Industry 4.0 gets its name from supposedly being the fourth revolution in industry, starting with mechanical production (1.0 in this reclassification), followed by mass production and then automation using robots. Now we’re at 4.0, the digital revolution, which in Gestamp’s context mainly means being able to understand what its machines are doing in any given minute.
Collaborative robots
“The first revolution was mechanical one, we were lifting heavy weights. I see this this is more a mental revolution,” Pedro Romero Sanchez, Siemens project manager for Gestamp’s shift to 4.0, said. “The press line is controlled by one person and they can’t process all the variables and data, With Industry 4.0 the machines and controllers can decide very fast without a huge amount of labour.”
Gestamp is also working with Google’s R&D arm, Google X, to investigate collaborative robots with which it hopes to better streamline its vast welding operation, used mainly to create chassis parts. It’s early stages for the U.S.-based project, but the goal is to persuade robots communicate via sensors so they can quickly change jobs. “For example, I want this robot to make this part for GM, this part for Audi, and this part for Ford,” De La Puente said. “This only works if the robots work together and understand which steps they have to do. It’s something some you can’t do now without stopping robots and spending a few days reprogramming.”

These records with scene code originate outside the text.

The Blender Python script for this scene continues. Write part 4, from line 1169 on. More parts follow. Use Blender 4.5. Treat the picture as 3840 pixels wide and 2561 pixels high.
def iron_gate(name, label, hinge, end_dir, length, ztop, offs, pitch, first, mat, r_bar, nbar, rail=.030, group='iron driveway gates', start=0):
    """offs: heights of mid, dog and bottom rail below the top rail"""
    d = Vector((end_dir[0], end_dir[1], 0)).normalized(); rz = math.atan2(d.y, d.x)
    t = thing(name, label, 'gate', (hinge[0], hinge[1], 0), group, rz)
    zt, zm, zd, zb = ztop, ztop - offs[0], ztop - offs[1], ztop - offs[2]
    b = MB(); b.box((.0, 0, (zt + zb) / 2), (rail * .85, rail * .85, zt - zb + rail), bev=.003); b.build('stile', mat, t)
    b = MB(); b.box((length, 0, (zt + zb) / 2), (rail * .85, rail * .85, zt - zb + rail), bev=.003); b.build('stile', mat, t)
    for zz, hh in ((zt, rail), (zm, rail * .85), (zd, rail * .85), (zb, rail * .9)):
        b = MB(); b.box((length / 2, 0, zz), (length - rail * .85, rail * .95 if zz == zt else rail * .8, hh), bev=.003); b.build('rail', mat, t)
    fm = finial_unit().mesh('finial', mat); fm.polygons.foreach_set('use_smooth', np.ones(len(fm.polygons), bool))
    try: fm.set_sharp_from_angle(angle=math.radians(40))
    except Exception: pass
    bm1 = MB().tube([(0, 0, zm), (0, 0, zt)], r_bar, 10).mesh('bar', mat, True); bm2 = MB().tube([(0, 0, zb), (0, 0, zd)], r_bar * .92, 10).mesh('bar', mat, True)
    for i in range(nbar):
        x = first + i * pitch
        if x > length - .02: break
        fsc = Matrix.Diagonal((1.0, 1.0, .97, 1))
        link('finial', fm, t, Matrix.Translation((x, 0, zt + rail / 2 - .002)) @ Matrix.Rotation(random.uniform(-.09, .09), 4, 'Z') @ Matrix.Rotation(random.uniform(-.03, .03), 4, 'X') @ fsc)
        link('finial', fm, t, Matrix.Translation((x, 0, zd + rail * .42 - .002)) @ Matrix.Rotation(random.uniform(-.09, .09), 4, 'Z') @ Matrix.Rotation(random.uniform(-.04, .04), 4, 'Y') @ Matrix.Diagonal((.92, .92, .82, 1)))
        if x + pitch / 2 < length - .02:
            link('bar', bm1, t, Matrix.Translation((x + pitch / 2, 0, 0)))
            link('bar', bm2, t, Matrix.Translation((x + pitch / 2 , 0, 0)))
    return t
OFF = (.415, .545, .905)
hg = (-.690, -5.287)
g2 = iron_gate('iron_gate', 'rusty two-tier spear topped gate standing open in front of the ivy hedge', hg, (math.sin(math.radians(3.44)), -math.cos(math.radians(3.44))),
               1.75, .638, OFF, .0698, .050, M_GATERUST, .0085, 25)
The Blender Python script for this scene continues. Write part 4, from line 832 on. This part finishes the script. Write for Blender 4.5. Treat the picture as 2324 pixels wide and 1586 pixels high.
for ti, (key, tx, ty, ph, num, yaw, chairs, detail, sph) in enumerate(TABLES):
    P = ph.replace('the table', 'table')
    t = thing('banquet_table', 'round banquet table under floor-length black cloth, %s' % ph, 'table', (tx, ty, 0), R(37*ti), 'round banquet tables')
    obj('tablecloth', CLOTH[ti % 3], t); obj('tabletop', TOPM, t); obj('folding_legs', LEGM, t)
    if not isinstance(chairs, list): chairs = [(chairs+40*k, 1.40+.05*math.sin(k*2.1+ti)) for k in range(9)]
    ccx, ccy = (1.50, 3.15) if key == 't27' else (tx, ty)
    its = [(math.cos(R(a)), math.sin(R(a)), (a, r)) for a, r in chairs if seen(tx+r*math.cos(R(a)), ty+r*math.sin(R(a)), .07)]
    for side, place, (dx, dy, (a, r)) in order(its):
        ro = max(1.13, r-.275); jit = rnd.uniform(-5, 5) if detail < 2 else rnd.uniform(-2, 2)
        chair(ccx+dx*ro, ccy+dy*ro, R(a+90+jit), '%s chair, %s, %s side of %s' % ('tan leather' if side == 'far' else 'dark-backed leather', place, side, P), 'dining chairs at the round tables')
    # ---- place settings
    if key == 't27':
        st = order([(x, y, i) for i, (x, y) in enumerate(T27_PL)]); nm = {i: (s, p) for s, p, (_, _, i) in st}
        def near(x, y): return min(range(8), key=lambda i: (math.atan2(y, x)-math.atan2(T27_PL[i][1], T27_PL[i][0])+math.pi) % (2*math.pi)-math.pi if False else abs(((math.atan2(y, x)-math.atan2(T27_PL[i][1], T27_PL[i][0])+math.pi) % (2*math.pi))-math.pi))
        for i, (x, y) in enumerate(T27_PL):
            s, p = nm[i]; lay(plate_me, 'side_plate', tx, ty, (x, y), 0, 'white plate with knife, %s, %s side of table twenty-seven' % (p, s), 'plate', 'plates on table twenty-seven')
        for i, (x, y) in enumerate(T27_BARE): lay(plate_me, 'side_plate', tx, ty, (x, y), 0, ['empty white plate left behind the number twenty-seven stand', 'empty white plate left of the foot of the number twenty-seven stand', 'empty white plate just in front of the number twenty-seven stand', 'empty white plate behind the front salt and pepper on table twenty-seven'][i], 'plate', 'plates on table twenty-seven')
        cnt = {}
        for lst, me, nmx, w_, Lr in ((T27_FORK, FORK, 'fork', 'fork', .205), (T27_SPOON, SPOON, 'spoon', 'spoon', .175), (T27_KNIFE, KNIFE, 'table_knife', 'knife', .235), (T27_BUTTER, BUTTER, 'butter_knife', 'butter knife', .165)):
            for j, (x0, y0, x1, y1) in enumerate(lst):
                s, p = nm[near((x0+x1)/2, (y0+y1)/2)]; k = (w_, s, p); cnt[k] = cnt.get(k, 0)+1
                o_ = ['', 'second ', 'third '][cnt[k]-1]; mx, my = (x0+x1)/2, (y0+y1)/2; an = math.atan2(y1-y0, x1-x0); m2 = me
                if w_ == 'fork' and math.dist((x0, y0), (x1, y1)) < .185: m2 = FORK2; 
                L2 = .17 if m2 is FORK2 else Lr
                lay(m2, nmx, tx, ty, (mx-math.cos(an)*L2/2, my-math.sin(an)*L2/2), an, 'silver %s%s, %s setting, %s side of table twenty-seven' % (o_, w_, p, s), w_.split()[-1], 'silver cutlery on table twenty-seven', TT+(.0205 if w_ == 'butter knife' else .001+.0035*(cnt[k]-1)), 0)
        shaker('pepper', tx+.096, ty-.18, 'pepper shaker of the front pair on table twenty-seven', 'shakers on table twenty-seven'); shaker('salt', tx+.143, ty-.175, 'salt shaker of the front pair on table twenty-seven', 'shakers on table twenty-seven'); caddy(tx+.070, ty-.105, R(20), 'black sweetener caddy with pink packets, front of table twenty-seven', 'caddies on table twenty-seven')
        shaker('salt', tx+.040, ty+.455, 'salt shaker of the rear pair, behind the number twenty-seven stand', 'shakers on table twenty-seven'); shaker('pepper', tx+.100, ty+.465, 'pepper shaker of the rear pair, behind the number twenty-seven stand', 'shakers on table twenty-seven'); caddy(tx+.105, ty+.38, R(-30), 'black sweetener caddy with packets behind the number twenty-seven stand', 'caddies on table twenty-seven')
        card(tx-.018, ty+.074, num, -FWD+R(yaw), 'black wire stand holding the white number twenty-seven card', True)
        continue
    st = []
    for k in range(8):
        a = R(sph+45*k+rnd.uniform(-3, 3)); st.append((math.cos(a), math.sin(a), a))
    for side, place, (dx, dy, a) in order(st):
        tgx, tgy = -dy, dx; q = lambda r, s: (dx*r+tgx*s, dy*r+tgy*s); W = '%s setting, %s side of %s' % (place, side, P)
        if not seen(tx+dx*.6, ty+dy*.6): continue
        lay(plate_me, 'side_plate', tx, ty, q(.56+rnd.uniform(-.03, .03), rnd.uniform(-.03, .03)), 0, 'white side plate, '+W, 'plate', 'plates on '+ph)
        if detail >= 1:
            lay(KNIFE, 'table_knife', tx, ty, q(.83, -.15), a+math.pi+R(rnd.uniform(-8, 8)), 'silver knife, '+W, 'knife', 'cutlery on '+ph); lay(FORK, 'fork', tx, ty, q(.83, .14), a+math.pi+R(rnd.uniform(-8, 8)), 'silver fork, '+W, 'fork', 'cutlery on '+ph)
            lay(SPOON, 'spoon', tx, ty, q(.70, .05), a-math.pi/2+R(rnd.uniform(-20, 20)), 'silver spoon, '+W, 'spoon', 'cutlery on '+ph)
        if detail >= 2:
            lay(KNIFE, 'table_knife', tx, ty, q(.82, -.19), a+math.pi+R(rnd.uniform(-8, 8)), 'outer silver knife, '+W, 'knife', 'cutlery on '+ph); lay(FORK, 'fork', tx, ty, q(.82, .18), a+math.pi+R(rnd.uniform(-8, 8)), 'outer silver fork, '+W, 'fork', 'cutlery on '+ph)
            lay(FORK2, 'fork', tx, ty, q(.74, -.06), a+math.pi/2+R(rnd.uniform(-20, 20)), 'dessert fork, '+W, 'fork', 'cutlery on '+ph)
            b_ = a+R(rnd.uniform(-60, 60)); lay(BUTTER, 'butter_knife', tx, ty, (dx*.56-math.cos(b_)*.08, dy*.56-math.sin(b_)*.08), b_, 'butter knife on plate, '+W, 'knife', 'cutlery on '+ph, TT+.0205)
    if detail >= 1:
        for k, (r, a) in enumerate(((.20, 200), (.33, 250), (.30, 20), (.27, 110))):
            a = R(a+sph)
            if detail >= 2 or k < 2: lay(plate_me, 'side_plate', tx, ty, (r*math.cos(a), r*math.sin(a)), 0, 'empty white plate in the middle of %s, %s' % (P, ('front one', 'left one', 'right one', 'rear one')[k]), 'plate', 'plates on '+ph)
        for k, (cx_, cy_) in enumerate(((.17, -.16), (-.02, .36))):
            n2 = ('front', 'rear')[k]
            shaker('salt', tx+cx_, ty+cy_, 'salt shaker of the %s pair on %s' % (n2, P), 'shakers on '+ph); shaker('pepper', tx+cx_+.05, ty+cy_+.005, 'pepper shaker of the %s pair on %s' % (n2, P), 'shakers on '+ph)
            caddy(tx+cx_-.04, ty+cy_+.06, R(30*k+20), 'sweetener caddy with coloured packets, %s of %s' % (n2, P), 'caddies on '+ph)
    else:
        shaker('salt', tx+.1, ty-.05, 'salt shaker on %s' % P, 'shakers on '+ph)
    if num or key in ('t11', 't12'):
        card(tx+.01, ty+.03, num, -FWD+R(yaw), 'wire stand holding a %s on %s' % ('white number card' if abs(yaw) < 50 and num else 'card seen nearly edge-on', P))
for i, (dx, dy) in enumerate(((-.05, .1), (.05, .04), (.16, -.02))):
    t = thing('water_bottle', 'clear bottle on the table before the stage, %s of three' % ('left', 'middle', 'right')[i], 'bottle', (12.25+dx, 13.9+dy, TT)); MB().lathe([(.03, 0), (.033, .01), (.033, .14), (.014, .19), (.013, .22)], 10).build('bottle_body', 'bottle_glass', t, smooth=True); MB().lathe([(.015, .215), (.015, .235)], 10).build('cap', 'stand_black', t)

The pilot phase is being run with not just Gestamp but also the robot firms such as ABB and other companies to generate the algorithms needed to work swiftly and safely together.
As with other 4.0 projects, the goal is not spend big money on brand new robots, but to get the ones it has working more intelligently. “We will win a lot of time and we can avoid a lot of investment in robots,” De La Puente said. “We are very positive we can do this.”
The data harvested can replace the ‘machine whisperer’ - the old-hand operator who can interpret the press line’s creaks and wheezes and work out if it’s about to chunter to a stop. “We have a lot of specialists who can go into the line and just from hearing the sound they know if something’s going to break or needs to be changed. We wanted to visualise that expertise,” said Laura Vinolas, Industry 4.0 technical manager at Gestamp. “We are doing this because of the value. You have more capacity, faster lines, maintenance optimisation, less scrap and energy savings.”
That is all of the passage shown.